Squad is the right word: Grant is not quite Rafael Benitez in the rotation stakes, but he is working a system that shuffles his attacking players. In came Florent Malouda and Shaun Wright-Phillips and out went Salomon Kalou and Joe Cole. The change reaped immediate dividend. Wright-Phillips was outstanding, giving evidence that he has not lost the form that has earned him a place in the England XI. Further good news for Steve McClaren – who doubtless needs it – was Wayne Bridge's first Premier League start since May. These changes were far from disruptive and Chelsea were swiftly into their rhythm.

It took just 11 minutes for them to pry Wigan apart. Wright-Phillips, who tortured Kevin Kilbane all afternoon, scooted past the Wigan left-back on the inside, picking up Drogba's lay-off and curling a pass across the penalty area and into the stride of Lampard. The England midfielder made simple work of the finish.

Seven minutes later Chelsea doubled the lead and Wigan were in danger of submitting completely, haunted by the six-goal collapse of Manchester City the previous weekend. Wright-Phillips kept what had looked a lost ball in play with an acrobatic back-heel midway in his own half and Belletti collected. The Brazilian right-back strode 50 yards into the Wigan half, skipped past Denny Landzaat and, with the Wigan defence backing off, hit a forceful shot from 25 yards that blurred past Chris Kirkland in the Wigan goal.
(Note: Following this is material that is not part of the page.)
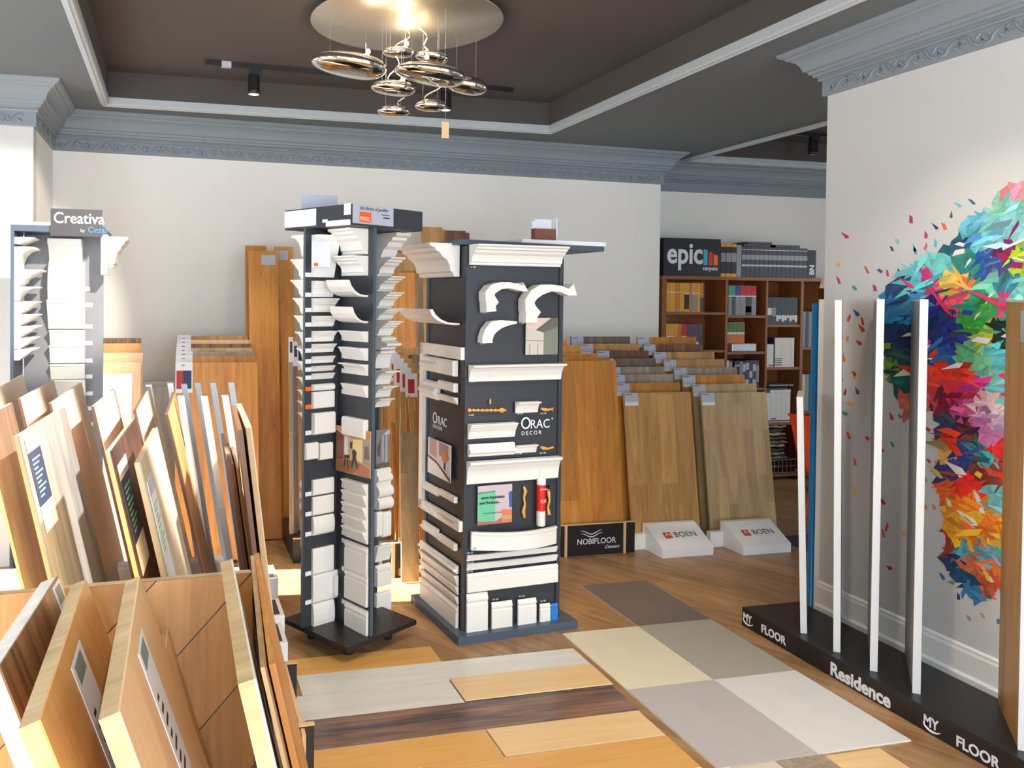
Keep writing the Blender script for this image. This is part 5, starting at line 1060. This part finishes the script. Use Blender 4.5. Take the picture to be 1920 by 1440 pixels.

The second half was not the polarised affair of the first as Wigan rallied admirably and began to compete. Marcus Bent was barged, albeit fairly, by Ricardo Carvalho on the very edge of the box as he closed on goal early in the half, while in the game's closing stages Antione Sibierski, on as a substitute, brought out a decent save from Petr Cech.

Still, this was Wigan's sixth straight defeat, casting them into the relegation zone, and with trips to Tottenham and Arsenal to come this month, the future does not hold much optimism. Wigan supporters will have to cling to the hope that Emile Heskey, two weeks away from fitness after breaking a metatarsal, rejuvenates a side on the slide.